Wednesday, February 5, 2020

Scary Stories to Tell in the Dark (2019)

It’s Halloween, 1968. Stella (Zoe Margaret Colletti), a horror-loving outsider with the ambition of becoming a writer, convinces her two friends Auggie (Gabriel Rush) and Chuck (Austin Zajur) to visit the spooky old Bellows mansion at the edge of town, a place connected to more than just one story of a haunting. Well, they’ll have to visits the place after they’ve played a prank on town bully Tommy (Austin Abrams), and have had to hide in the car of hot teenage drifter Ramón (Michael Garza).

That visit to the house, now accompanied by Ramón, who rather hits it off with Stella, doesn’t go too well, and not just because Tommy locks them into the cellar. Turns out the place is at least as haunted as everyone says; and while the kids escape the thing that goes bump in that particular night, things only become worse in the following days and nights, for Stella took a book of handwritten stories from the house, stories that now turn into reality on her and her friends.

Apparently, not everyone loved André Øvredal’s adaptation (as produced and co-written by the great Guillermo del Toro) of the beloved collections of horrific American and British folk tales as retold by Alvin Schwartz as much as I did, but I can’t find any flaw with the film at all, unless one thinks it strictly needed to be an anthology movie. I do appreciate most everything in the film at hand, not just that it is teen-oriented horror that doesn’t try to be so cool it can only ever end up uncool, but that it actually tries to speak to very precise anxieties of very specific kids, using some clichés in the character set-up but from then on out developing these characters and what they are afraid of with all seriousness.

At the same time, the film also grounds the horror in a very specific place and time, as well as the social realities of the characters – including the daily casual racism facing Ramón even from those people who are otherwise not horrible human beings (something that pop-cultural portrayals of racism often avoids showing) – not as the main thrust of the film but as something that can’t help but define parts of a person’s world.

Stories are, after all, connected to the reality they are told in, and the film is all about stories, obviously specifically horror stories, why we tell them, how we tell them, but also, particularly fitting in a film based on folklore retellings, how stories shape our interpretation of the world around us, and may very well shape the world around us in turn, and not always in the best way, as well as the way a creepy story can mask some horrors of the real world instead of revealing them.

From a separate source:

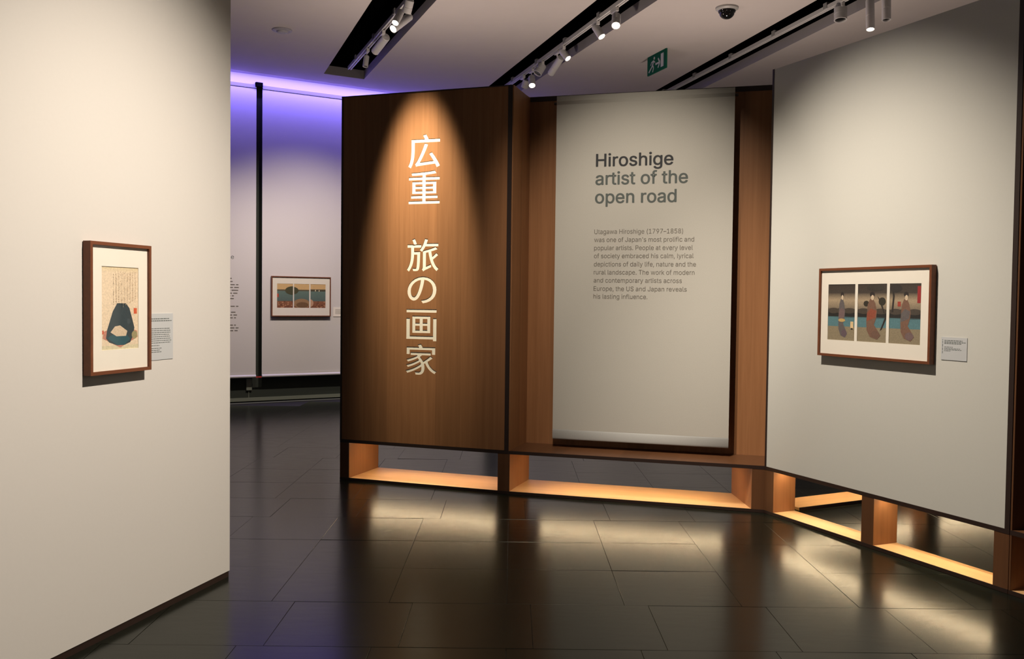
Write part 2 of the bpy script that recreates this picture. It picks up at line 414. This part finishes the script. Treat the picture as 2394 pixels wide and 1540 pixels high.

But even ignoring this part of the film – even if I’m not sure I’d want to – Scary Stories is pretty wonderful, Øvredal handling the macabre tales in the movie with his usual good timing and sense for creating a creepy mood (turns out that works from Norwegian fjords, to morgues, to Midwestern small towns for him), and a flair for showing just the right amount of the weird stuff. I found myself particularly intrigued by the film’s use of colour, often using traditionally warm colours in connection with the supernatural and the creepy, perhaps suggesting how much more real and alive a story can feel than drab reality.